REPORTS

Written Submission of RFK Human Rights to the International Independent Expert Mechanism to Advance Racial Justice and Equality in the context of Law Enforcement

The United States wields solitary confinement against Afro-descendent people in municipal jails, state and federal prisons, immigration detention centers, and care settings for foster youth. The below report details abusive solitary confinement practices against Black people in each of these settings in four jurisdictions in the United States: 1) abusive solitary confinement practices against Black people

Afro-descendant people, who are disproportionately harmed by U.S. carceral systems, face devastating mental, physical, and emotional harm from solitary confinement. More than a third (33%) of people held in solitary confinement become psychotic and/or suicidal within the first 15 days, and people who have been subjected to solitary confinement are 78% more likely to commit suicide within a year of being released from prison. The severe suffering caused by solitary confinement can amount to torture as defined under international law.
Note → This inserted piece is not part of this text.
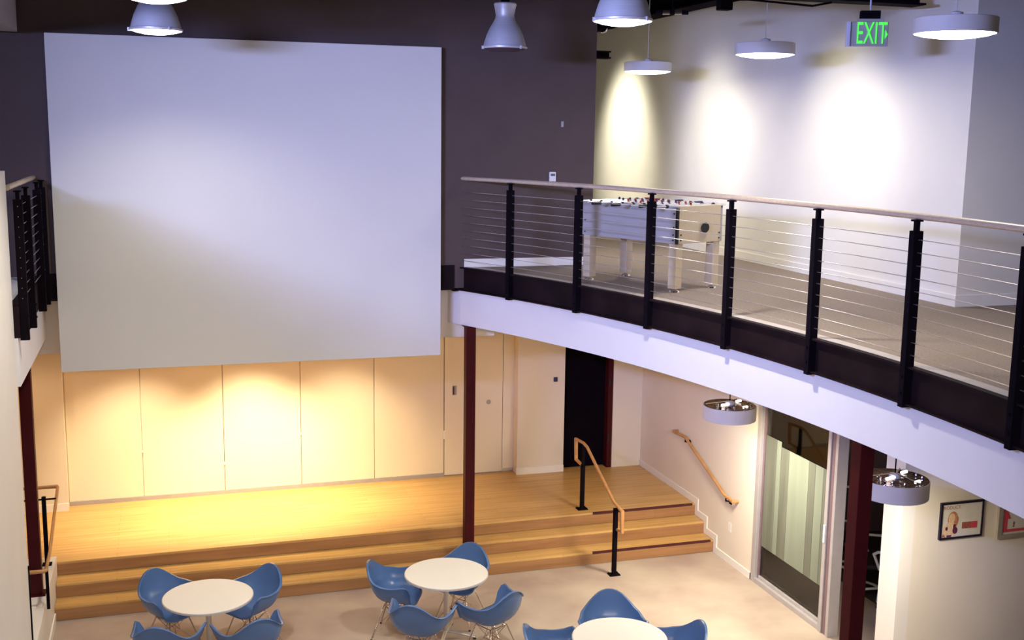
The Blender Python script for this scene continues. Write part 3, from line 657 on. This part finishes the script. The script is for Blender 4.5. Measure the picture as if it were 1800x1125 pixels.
for k in range(8):
    y = -hy + 0.14 + k * (2 * hy - 0.28) / 7
    near = k in (0, 1, 3, 5)   # this player's handle side faces the balustrade
    sgn = -1 if near else 1
    push = (0.0, 0.05, 0.02, -0.03, 0.06, 0.0, 0.03, 0.08)[k]
    rd = link('rod', rod((-(hx + 0.24) + push, y, zr), ((hx + 0.22) + push, y, zr), 0.011), 'chrome', ft)
    hx0 = sgn * (hx + 0.12) + push if sgn > 0 else -(hx + 0.24) + push
    link('handle', (lambda b: (sweep(b, [(hx0 - 0.06, y, zr), (hx0 - 0.04, y, zr), (hx0 + 0.05, y, zr), (hx0 + 0.06, y, zr)], 0.017), b)[1])(bmesh.new()), 'rubber' if near else ('red' if k > 4 else 'navy'), rd, smooth=40)
    for s2 in (-1, 1): link('bearing', rod((s2 * hx - 0.02 * (s2 < 0), y, zr), (s2 * hx + 0.02 * (s2 > 0), y, zr), 0.02, 12), 'rubber', rd)
    n_ = (1, 2, 3, 5, 5, 3, 2, 1)[k]
    for q in range(n_):
        xx = (q - (n_ - 1) / 2) * 0.11 + push
        b = bmesh.new(); box(b, xx - 0.012, xx + 0.012, y - 0.010, y + 0.010, zr - 0.03, zr + 0.012); box(b, xx - 0.009, xx + 0.009, y - 0.008, y + 0.012, zr - 0.075, zr - 0.03); lathe(b, [(0, 0.012), (0.012, 0.016), (0.013, 0.028), (0, 0.038)], 8, (xx, y, zr), cap=False)
        link('player', b, 'red' if near else 'navy', rd)

# ------------------------------------------------------------------ office chairs in the side room
def office_chair(x, y, rz, lab):
    t = thing('office_chair', lab, 'chair', (x, y, 0), rz, 'office chairs in the dark side room')
    link('seat', B(-0.24, 0.24, -0.24, 0.24, 0.44, 0.50), 'rubber', t, bevel=0.02)
    b = bmesh.new(); sweep(b, [(-0.2, -0.24, 0.62), (-0.22, -0.28, 0.85), (-0.2, -0.32, 1.05), (0.2, -0.32, 1.05), (0.22, -0.28, 0.85), (0.2, -0.24, 0.62)], 0.016, closed=True); fr_ = link('back_frame', b, 'plastic', t, smooth=60)
    link('back_mesh', B(-0.19, 0.19, -0.30, -0.27, 0.62, 1.04), 'rubber', t, bevel=0.01)
    for s in (-1, 1):
        b = bmesh.new(); sweep(b, [(s * 0.27, -0.16, 0.46), (s * 0.30, -0.12, 0.68), (s * 0.30, 0.14, 0.69), (s * 0.29, 0.18, 0.66), (s * 0.26, 0.10, 0.46)], 0.022, 0.016, n=8); link('armrest', b, 'plastic', t, smooth=60)
    link('spine', rod((0, -0.22, 0.46), (0, -0.30, 0.75), 0.025), 'plastic', t)
    link('gas_lift', rod((0, 0, 0.08), (0, 0, 0.44), 0.028, 12), 'rubber', t)
    for k in range(5):
        a = k * 2 * PI / 5 + 0.3; c_, s_ = math.cos(a), math.sin(a)
        lg = link('base_leg', (lambda b: (sweep(b, [(0, 0, 0.13), (0.16 * c_, 0.16 * s_, 0.11), (0.32 * c_, 0.32 * s_, 0.075)], 0.024, 0.014), b)[1])(bmesh.new()), 'plastic', t, smooth=50)
        link('caster', rod((0.32 * c_ - 0.02 * s_, 0.32 * s_ + 0.02 * c_, 0.03), (0.32 * c_ + 0.02 * s_, 0.32 * s_ - 0.02 * c_, 0.03), 0.03, 12), 'rubber', lg)
office_chair(8.05, 11.85, 2.4, 'white framed office chair behind the glass frame post')
office_chair(8.15, 10.95, 1.2, 'white framed office chair in the doorway by the poster wall')

# ------------------------------------------------------------------ posters
YP = 9.05
p1 = thing('framed_poster', 'black framed poster with a fair haired figure and a red block', 'picture', (7.37, YP, 1.495))
W, Hh = 0.515, 0.385
link('backing', B(0.01, W - 0.01, -0.014, 0, 0.01, Hh - 0.01), 'paper', p1)
b = bmesh.new(); box(b, 0, 0.022, -0.025, 0, 0, Hh); box(b, W - 0.016, W, -0.025, 0, 0, Hh); box(b, 0.022, W - 0.016, -0.025, 0, 0, 0.018); box(b, 0.022, W - 0.016, -0.025, 0, Hh - 0.022, Hh)
link('frame', b, 'pframe', p1)
def flat(pts, k, nm, y=-0.0155):
    b = bmesh.new(); b.faces.new([b.verts.new((x, y, z)) for x, z in pts]); r = bmesh.ops.extrude_face_region(b, geom=b.faces[:]); bmesh.ops.translate(b, verts=[v for v in r['geom'] if isinstance(v, bmesh.types.BMVert)], vec=(0, 0.0012, 0)); return link(nm, b, k, p1)
def ell(cx_, cz, a, c, n=20, rot=0.0):
    return [(cx_ + a * math.cos(2 * PI * k / n) * math.cos(rot) - c * math.sin(2 * PI * k / n) * math.sin(rot), cz + a * math.cos(2 * PI * k / n) * math.sin(rot) + c * math.sin(2 * PI * k / n) * math.cos(rot)) for k in range(n)]
flat(ell(0.155, 0.20, 0.062, 0.085), 'hair', 'printed_hair', -0.0150)
flat(ell(0.185, 0.17, 0.035, 0.07, rot=-0.3), 'hair', 'printed_hair', -0.0152)
flat([(0.035, 0.03), (0.045, 0.13), (0.09, 0.165), (0.13, 0.19), (0.175, 0.165), (0.205, 0.12), (0.20, 0.03)], 'skin', 'printed_shoulders', -0.0158)
flat(ell(0.142, 0.215, 0.038, 0.052), 'skin', 'printed_face', -0.0166)
flat(ell(0.188, 0.085, 0.030, 0.036), 'pdark', 'printed_top', -0.0172)
flat(ell(0.178, 0.125, 0.016, 0.030), 'pdark', 'printed_top', -0.0173)
flat(ell(0.085, 0.110, 0.015, 0.020), 'pdark', 'printed_top', -0.0172)
flat([(0.09, 0.022), (0.145, 0.022), (0.145, 0.040), (0.09, 0.040)], 'pdark', 'printed_caption', -0.0174)
flat([(0.035, 0.024), (0.075, 0.024), (0.06, 0.044), (0.04, 0.055)], 'pbrown', 'printed_caption', -0.0174)
flat([(0.270, 0.095), (0.455, 0.092), (0.455, 0.160), (0.270, 0.163)], 'pbrown', 'printed_block')
flat([(0.375, 0.094), (0.452, 0.092), (0.452, 0.158), (0.375, 0.160)], 'pink', 'printed_block', -0.0172)
link('heading', text_mesh('PRODUCT', 0.048, Matrix.Translation((0.125, -0.0152, 0.325)) @ Matrix.Rotation(PI / 2, 4, 'X'), 0.0008), 'pbrown', p1)
p2 = thing('framed_poster', 'silver framed poster with a red border, cut by the right edge', 'picture', (8.075, YP, 1.44))
W2, H2 = 0.62, 0.46
link('backing', B(0.03, W2 - 0.03, -0.014, 0, 0.03, H2 - 0.03), 'paper', p2)
b = bmesh.new(); box(b, 0, 0.05, -0.03, 0, 0, H2); box(b, W2 - 0.05, W2, -0.03, 0, 0, H2); box(b, 0.05, W2 - 0.05, -0.03, 0, 0, 0.04); box(b, 0.05, W2 - 0.05, -0.03, 0, H2 - 0.04, H2)
link('frame', b, 'gframe', p2)
b = bmesh.new(); box(b, 0.075, 0.125, -0.0165, -0.013, 0.06, H2 - 0.06); box(b, 0.125, W2 - 0.08, -0.0165, -0.013, 0.06, 0.09); box(b, 0.125, W2 - 0.08, -0.0165, -0.013, H2 - 0.10, H2 - 0.06)
b.faces.new([b.verts.new(p) for p in ((0.125, -0.0166, 0.20), (0.165, -0.0166, 0.20), (0.125, -0.0166, 0.28))])
link('printed_border', b, 'pink', p2)
b = bmesh.new(); box(b, 0.195, 0.21, -0.0166, -0.014, 0.11, 0.125); box(b, 0.20, 0.212, -0.0166, -0.014, 0.13, 0.165)
link('printed_mark', b, 'pdark', p2)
According to the United Nations Special Rapporteur on Torture, “Solitary confinement, when used for the purpose of punishment, cannot be justified for any reason, precisely because it imposes severe mental pain and suffering beyond any reasonable retribution for criminal behaviour.” The United Nations Standard Minimum Rules for the Treatment of Prisoners, known as the Mandela Rules, explicitly prohibit indefinite and prolonged solitary confinement, or solitary confinement lasting longer than 15 days. International human rights law thus recognizes prolonged solitary confinement as torture and violative of the tenets of basic human dignity.

Disturbingly, the use of solitary confinement in the United States is on the rise. On May 25, 2022, President Biden issued an executive order directing federal prisons to reduce solitary confinement in their facilities. However, solitary confinement has increased 7% since Biden’s order went into effect. The United States has the highest incarceration rate in the world, imprisoning close to 2 million people in jails, prisons, and detention centers. Nearly 80,000 people are currently held in solitary confinement. Within that number at least 6,000 have been subjected to this form of torture for a year a longer—in some cases, even for decades. Some states have either opted to enact state laws that ban or limit solitary confinement for groups like pregnant people and minors or to limit solitary confinement to 15 days, in accordance with the United Nation’s Mandela Rules. Yet despite new laws, limits on solitary confinement remain unenforced in most jurisdictions, leaving people to anguish under tortuous conditions.